Mid-Pleistocene Transition

The Mid-Pleistocene Transition (MPT), also known as the Mid-Pleistocene Revolution (MPR), marks a major shift in how glacial cycles behaved during the Quaternary glaciations. This change occurred over about 550,000 years, from roughly 1.25 million years ago until around 0.7 million years ago, during the Pleistocene epoch.

During this time, the glacial cycles, which are the regular patterns of ice ages and warmer periods, changed from having a cycle of about 41,000 years to a longer cycle of roughly 100,000 years. This shift had a big impact on Earth's climate and the way glaciers grew and shrank over time.

Scientists study this transition to better understand how Earth's climate has changed in the past, which helps them predict future climate patterns. The Mid-Pleistocene Transition is an important part of learning about how our planet's climate works and how it might change in the future.

Background

Before the Mid-Pleistocene Transition, Earth's glacial cycles followed a pattern that repeated every 41,000 years. During this time, ice sheets were thinner and changed more easily with the Earth's natural climate shifts, known as Milankovitch forcing.

After the transition, which happened around 1.25 million to 0.7 million years ago, the cycles changed. They became longer, about 100,000 years on average, and ice sheets grew thicker. This made the ice sheets less active and led to bigger changes in the climate between cold glacial periods and warm interglacial periods.

Regional effects

The Mid-Pleistocene Transition affected many parts of the world in different ways. In Alaska, it led to loss of ice in the Saint Elias Mountains. In Europe, some animal species disappeared, and grasslands became more common in places like the Mediterranean. In Asia, the climate became drier, especially in western areas, and grasslands grew larger while forests shrank.

In Africa, the climate began to change more clearly between warm and cool periods.
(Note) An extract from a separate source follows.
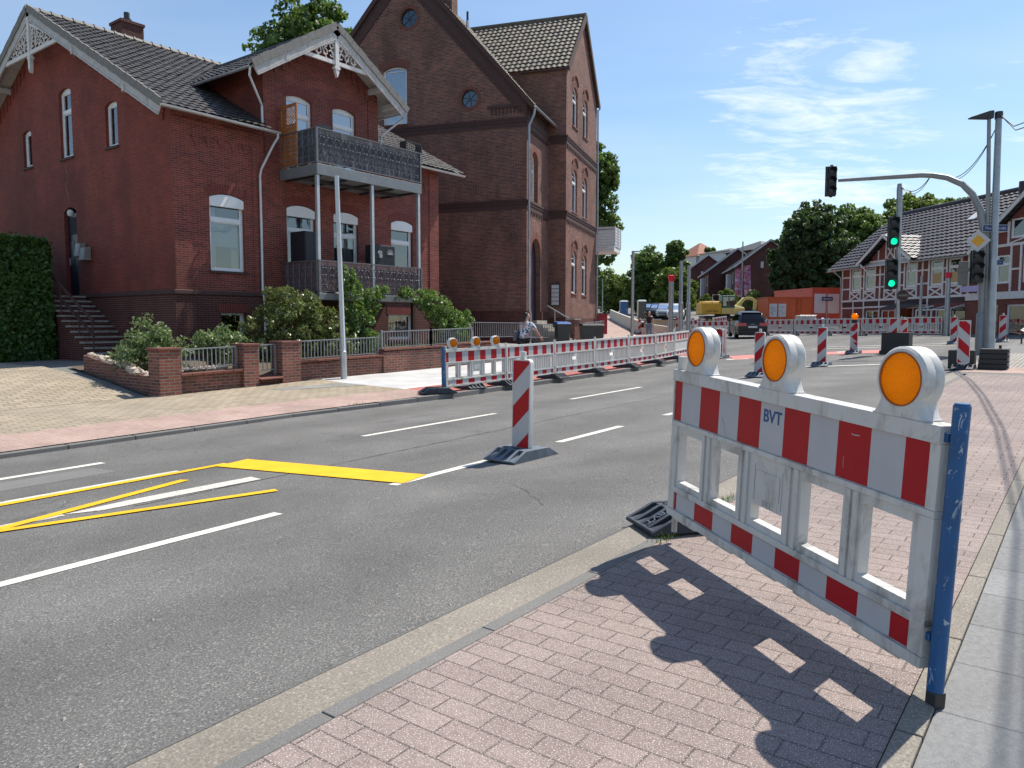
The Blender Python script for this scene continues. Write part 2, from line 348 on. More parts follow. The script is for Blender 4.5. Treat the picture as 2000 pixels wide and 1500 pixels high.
def lensmat(name, c, tc):
    m_, t, bs = newmat(name); bs.inputs['Base Color'].default_value = (*c, 1); bs.inputs['Roughness'].default_value = .15; bs.inputs['Specular IOR Level'].default_value = .35
    pos = t.add('ShaderNodeTexCoord').outputs['Object']
    vz = t.add('ShaderNodeTexVoronoi', {'Vector': pos, 'Scale': 130.0}); rg = t.add('ShaderNodeTexWave', {'Vector': pos, 'Scale': 30.0}, wave_type='RINGS', rings_direction='Y')
    h = t.math('ADD', vz.outputs['Distance'], t.math('MULTIPLY', rg.outputs['Fac'], .6))
    b = t.add('ShaderNodeBump', {'Height': h, 'Strength': .5, 'Distance': .004}); t.l.new(b.outputs[0], bs.inputs['Normal'])
    tr = t.add('ShaderNodeBsdfTranslucent', {'Color': (*tc, 1), 'Normal': b.outputs[0]})
    mx = t.add('ShaderNodeMixShader', {0: .75, 1: bs.outputs[0], 2: tr.outputs[0]}); t.l.new(mx.outputs[0], t.n['Material Output'].inputs[0])
lensmat('amber', (1.0, .30, .002), (1.0, .50, .01))
plain('amberrim', (.35, .08, .004), .3)
# building trim
plain('whiteframe', (.74, .75, .76), .35, 0, .03)
plain('paintedwood', (.47, .455, .44), .65, 0, .12, 4, .2, 30, dirt=(.22, .2, .18), dscale=6, dlo=.5, dhi=.8)
plain('timberwhite', (.68, .665, .64), .7, 0, .10, 4, dirt=(.35, .32, .30), dscale=4, dlo=.55, dhi=.85)
plain('zinc', (.56, .57, .58), .38, .5, .12, 3)
plain('rooftile', (.052, .047, .046), .55, 0, .35, 7, .3, 60, dirt=(.12, .105, .09), dscale=3, dlo=.5, dhi=.8, island=0)
plain('rooftile_brown', (.105, .088, .072), .7, 0, .35, 7, .3, 60, dirt=(.19, .17, .11), dscale=2.5, dlo=.45, dhi=.75)
plain('rooftile_slate', (.058, .052, .058), .48, 0, .2, 7, .2, 60)
plain('rooftile_red', (.30, .12, .075), .8, 0, .25, 4)
plain('roofdark', (.045, .043, .045), .65, 0, .25, 3)
plain('vergetile', (.20, .19, .175), .8, 0, .2, 8, .3)
plain('fascia', (.19, .21, .22), .55, .3, .15, 3, dirt=(.30, .24, .18), dscale=7, dlo=.55, dhi=.75)
plain('rail', (.30, .31, .315), .5, .6, .15, 6)
plain('ironwork', (.17, .17, .18), .5, .5, .2, 8, dirt=(.22, .15, .12), dscale=9, dlo=.55, dhi=.8)
plain('privacy', (.055, .058, .075), .7, 0, .25, 3, dirt=(.20, .20, .22), dscale=4, dlo=.55, dhi=.75)
plain('orangewood', (.36, .13, .03), .6, 0, .25, 6)
plain('curtain', (.62, .62, .60), .9, 0, .1, 12)
plain('blind', (.58, .66, .68), .8, 0, .08, 10)
plain('door_dark', (.012, .014, .03), .35, 0, .2, 4)
plain('cabinet', (.012, .014, .022), .5)
plain('letterbox', (.30, .285, .255), .5, .3)
plain('ochre', (.50, .34, .16), .8)
def glassmat(name, tint, tfac):
    m_, t, bs = newmat(name); t.n.remove(bs)
    gl = t.add('ShaderNodeBsdfGlossy', {'Color': (.9, .95, 1, 1), 'Roughness': .02}); tr = t.add('ShaderNodeBsdfTransparent', {'Color': (*tint, 1)})
    fr = t.add('ShaderNodeFresnel', {'IOR': 1.75}); f = t.math('MULTIPLY_ADD', fr.outputs[0], 1.0, tfac, clamp=True)
    pos = t.add('ShaderNodeNewGeometry').outputs['Position']
    b = t.add('ShaderNodeBump', {'Height': t.noise(pos, 1.4, 2), 'Strength': .12, 'Distance': .05}); t.l.new(b.outputs[0], gl.inputs['Normal'])
    mx = t.add('ShaderNodeMixShader', {0: f, 1: tr.outputs[0], 2: gl.outputs[0]}); t.l.new(mx.outputs[0], t.n['Material Output'].inputs[0])
glassmat('glass', (.55, .6, .62), .10); glassmat('carglass', (.12, .14, .15), .05); glassmat('bluishglass', (.25, .32, .42), .28)
# vegetation
leafmat('ivyleaf', (.03, .09, .02), (.11, .20, .045), .45)
leafmat('rhodoleaf', (.07, .11, .035), (.26, .28, .10), .3, .3, (.17, .10, .05, .93))
leafmat('roseleaf', (.10, .17, .06), (.30, .36, .17), .4, .4, (.62, .58, .50, .975))
leafmat('climberleaf', (.08, .18, .045), (.25, .35, .10), .4, .4, (.55, .50, .36, .985))
leafmat('treeleaf', (.055, .115, .026), (.16, .24, .06), .5, .45)
leafmat('treeleaf_dark', (.02, .052, .022), (.07, .12, .045), .5, .3)
leafmat('treeleaf_olive', (.09, .15, .03), (.22, .27, .06), .5, .45)
leafmat('treeleaf_light', (.09, .15, .025), (.20, .24, .05), .5, .45)
leafmat('grassleaf', (.09, .16, .025), (.20, .26, .05), .6)
plain('bark', (.075, .06, .048), .9, 0, .3, 9, .5, 20)
# machines etc.
plain('carpaint', (.004, .005, .008), .3, 0, .05, 3, spec=.4, coat=.25)
plain('carwhite', (.62, .63, .64), .3, 0, .05, coat=.6); plain('cardark', (.03, .032, .036), .3, .2, .05, coat=.6); plain('carsilver', (.36, .37, .38), .3, .5, .05, coat=.6)
plain('taillight', (.50, .006, .012), .2, coat=.6)
plain('plate', (.66, .67, .68), .4)
plain('diggeryellow', (.60, .34, .02), .5, 0, .15, 3, dirt=(.25, .17, .08), dscale=3, dlo=.55, dhi=.8)
plain('diggerpale', (.58, .50, .16), .5, 0, .15, 3, dirt=(.3, .24, .12), dscale=3, dlo=.55, dhi=.8)
plain('cabgreen', (.03, .12, .09), .4)
plain('containerorange', (.50, .085, .022), .5, 0, .12, 3, dirt=(.3, .06, .02), dscale=3, dlo=.55, dhi=.85)
plain('containerred', (.62, .11, .07), .5, 0, .10, 3)
plain('panelgrey', (.52, .53, .54), .6); plain('signblue', (.01, .03, .13), .45); plain('signwhite', (.52, .52, .50), .5); plain('signgold', (.70, .34, .02), .5)
plain('signred', (.42, .02, .03), .5); plain('signback', (.16, .15, .13), .6)
plain('tankwhite', (.60, .57, .50), .5); plain('wallbeige', (.50, .46, .38), .85, 0, .12, 2, dirt=(.3, .26, .2), dscale=1.5, dlo=.5, dhi=.8)
plain('toiletblue', (.035, .12, .26), .5); plain('cabinetred', (.30, .012, .022), .5); plain('bingrey', (.025, .028, .03), .5); plain('binblue', (.02, .10, .33), .5)
plain('purple', (.16, .06, .30), .7, 0, .3, 2); plain('bannerpink', (.70, .45, .55), .7, 0, .25, 2); plain('bannerred', (.62, .12, .10), .7); plain('lilac', (.45, .40, .62), .7)
plain('redbag', (.62, .012, .03), .5)
plain('skin', (.52, .30, .22), .55, 0, .08); plain('hairdark', (.012, .009, .008), .5, 0, .2, 30); plain('hairbrown', (.055, .03, .02), .5, 0, .25, 30)
plain('blackcloth', (.012, .012, .014), .85); plain('jeans', (.13, .19, .25), .9, 0, .2, 12); plain('greybag', (.10, .11, .13), .8)
m_, t, bs = newmat('blouse'); pos = t.add('ShaderNodeTexCoord').outputs['Object']
vz = t.add('ShaderNodeTexVoronoi', {'Vector': pos, 'Scale': 17.0}); t.l.new(t.mix(t.ramp(vz.outputs['Distance'], .36, .46), (.03, .035, .06), (.62, .64, .70)), bs.inputs['Base Color']); bs.inputs['Roughness'].default_value = .85
plain('containertimber', (.42, .36, .26), .8)
def signal(name, c, e):
    m_, t, bs = newmat(name); bs.inputs['Base Color'].default_value = (*c, 1); bs.inputs['Emission Color'].default_value = (*c, 1); bs.inputs['Emission Strength'].default_value = e
signal('greenlight', (.0, .75, .36), 1.1); plain('darklens', (.02, .02, .022), .2)
M = MAT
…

In Australia, big sand dunes formed, which helped create the Great Barrier Reef by reducing sediment flow to the ocean. The Arctic Ocean also saw changes in tiny sea creatures.

Modeling and explanation

Scientists have long tried to understand the Mid-Pleistocene Transition. Today, computer models help explain it. These models show that lower amounts of atmospheric carbon dioxide and the removal of certain surface materials, called regoliths, played key roles. Regoliths can make ice move more easily, affecting how thick ice sheets become.

Studies also suggest that changes in the Atlantic Ocean’s ability to store carbon and shifts in Earth’s tilt may have influenced the transition. These factors helped change the patterns of ice ages over hundreds of thousands of years.